Сельскохозяйственный рабочий полностью во власти фермера: тот может заставить его работать шестнадцать часов в день, запретить ему встречаться с людьми, запретить его детям учиться в школе, ходить в церковь. Согласно закону о регулировании труда туземцев (Native Labour Regulation Act), африканец совершает преступление, «если пренебрегает работой, отказывается подчиниться какому-либо законному требованию, или, говоря о своем работодателе использует выражения, унижающие последнего». Таким образом, африканец не имеет права протестовать против нечеловеческого обращения с ним.
Если сельскохозяйственный рабочий умирает или теряет работу, его жена и дети лишаются законного права жить где-либо в Южной Африке. Им запрещается находиться в городах, а также в районах с белым населением (85 процентов территории страны), если глава семьи там не работает. Они не имеют права находиться даже в резервациях, если не родились там. Где бы они ни находились — они нарушители закона.
Многие оказываются в замкнутом дьявольском кругу. Они не в состоянии заработать на жизнь в резервации и лишены права находиться в районах с белым населением. Они не нарушают закона, только когда сидят в тюрьме или находятся на принудительных работах.

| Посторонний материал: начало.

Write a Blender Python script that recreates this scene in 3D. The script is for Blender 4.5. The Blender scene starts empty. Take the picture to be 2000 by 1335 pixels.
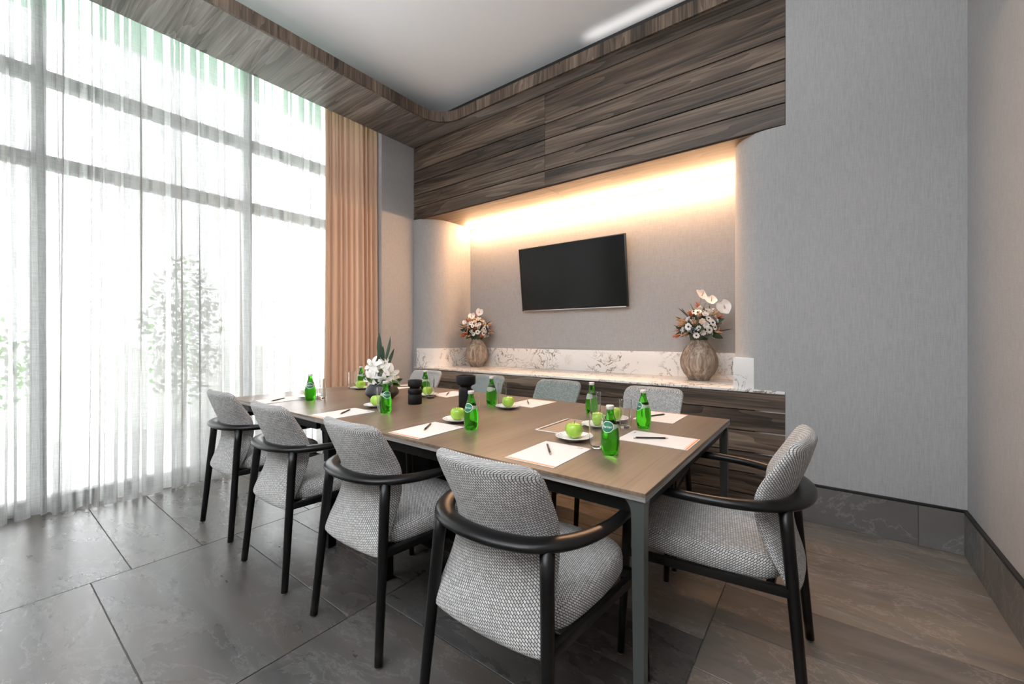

Правительство смотрит на африканца, как на эмигранта, вынужденного искать работу в мире белых, как на существо, которому разрешается находиться в этом мире, пока требуется его труд.
Едва ли найдется другая страна с таким высоким уровнем промышленного развития, где сельскохозяйственные рабочие жили бы на положении полурабов, а государство само бы являлось поставщиком рабочей силы для фермеров. Принудительные работы — это лишь одна сторона режима, который без дешевого труда не смог бы существовать. Три миллиона белых, охраняемые ужасными законами насилия, наслаждаются плодами расового гнета.